Don’t expect prices to cool down anytime soon.


“There does not seem to be an answer for a return of ‘cheap’ oil,” said Thomas Hartmann, an analyst at Altavest Worldwide Trading.
The main culprits behind oil’s record run have been the usual drama in demand figures, ongoing swings in global supplies and changes in the value of the U.S. dollar.
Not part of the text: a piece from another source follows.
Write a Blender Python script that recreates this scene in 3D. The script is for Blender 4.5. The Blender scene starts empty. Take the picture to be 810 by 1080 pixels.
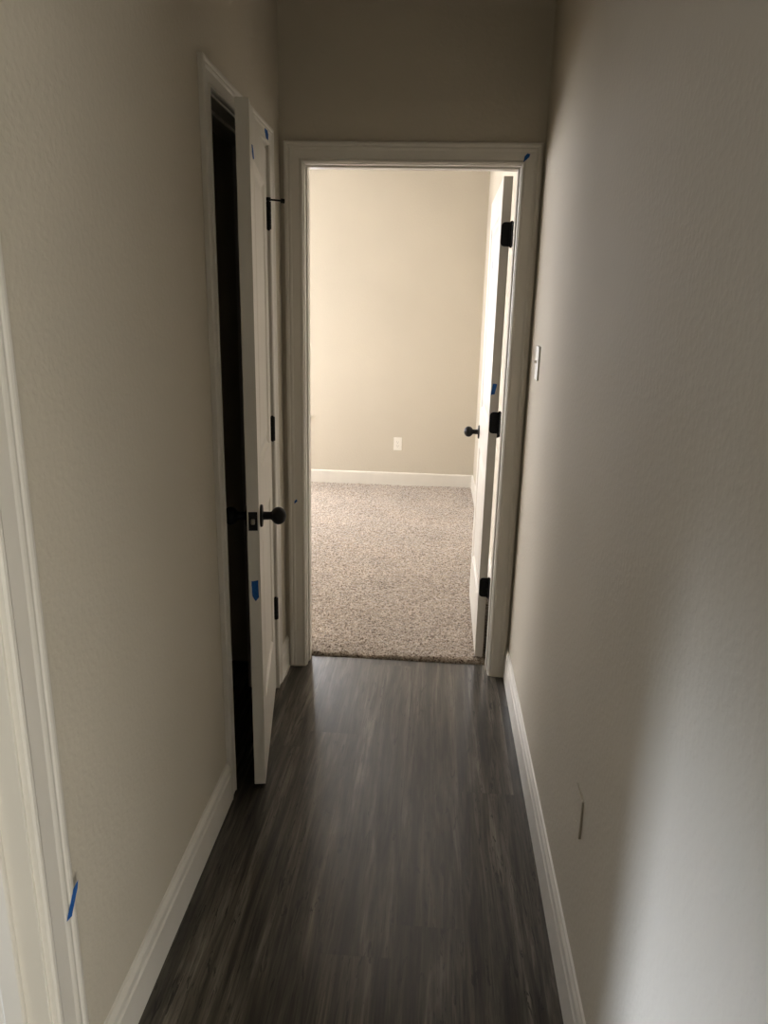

Whether China, following the devastating earthquake Monday, will contribute or take away from the rally is another factor.


Still, the current record for crude futures at nearly $127 a barrel is “bloated,” said Charles Perry, president of Perry Management, an energy-consulting firm.


Analysts have said that $20 or more of the crude price is likely from speculation in the market, he said.


Historically, short-term corrections in the crude market are usually in the range of $10, and corrections that last several days are in the $20 range, he said. “So even with a high correction, I see little chance of the price going below $100.”
In fact, Perry said he suspects that $100 “is now a psychological floor, just like it used to be a psychological ceiling.”


Hartmann sees a floor price for oil between $90 and $100.


“Eventually oil could head lower than that as more alternative energy sources come online, consumers change demand habits, and if/when the dollar recovers,” he said. “But until the majority of cars run on hybrid or electric engines and nuclear power production becomes standard, energy will remain expensive in all forms.”